Maybe it is a good exercise in itself to be able to stay on the floor in Savasana for at least five minutes. They may seem like an eternity to many of us yogis! Let's go to ten minutes once we can handle the five!


At the end of Savasana, we need to come back into our presence of mind and awareness of action. What better pose than fetal pose to get there? We need to remember that fetal pose is the very first yoga posture we get to practice when we incarnate: Nine months of it in our mother's womb! All that time, we are being carried by the mother, nurtured by her, protected by her, and we are being kept safe, nicely tucked into this very introspective position, while we prepare for another round of excitement on Planet Earth. The moment we enter this world, we unfold and stretch and begin our own, individual existence. We are given a new, fresh and clean slate, as we begin our life's path on our own two feet. We travel life's paths and postures until we come to the last posture, corpse pose, which will conclude our journey on this oh-so-entertaining Planet Earth.


On the mat, we are given the chance to re-enact these key events every time we conclude a yoga session. Think of Savasana as the conclusion of whatever actions/postures we practiced. Let it be the closing gesture of the active part of practice.

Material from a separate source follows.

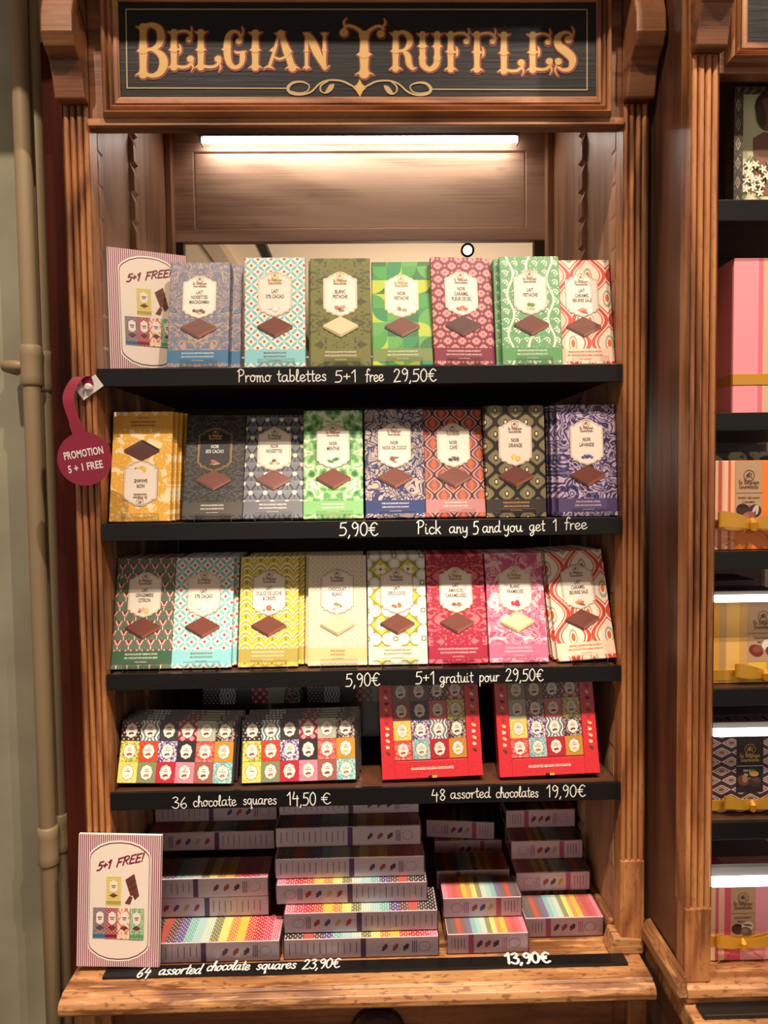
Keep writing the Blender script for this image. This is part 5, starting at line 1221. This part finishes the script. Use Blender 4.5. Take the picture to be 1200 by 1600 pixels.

Then, get yourself into the fetal pose and think of it as a clean slate, a new beginning for another phase of the practice of life beyond your mat. Wipe the slate clean, (you might remember your Mom, and thank her for bringing you here!), then stretch out and start a fresh round.... what a great opportunity for change! You need not ask for permission by anybody; if you want it, you can simply make it so. We are the creators of our own lives. We should always remember that we have that power, and that we can make the decisions for all the things that matter in our lives! Let's put this to good use!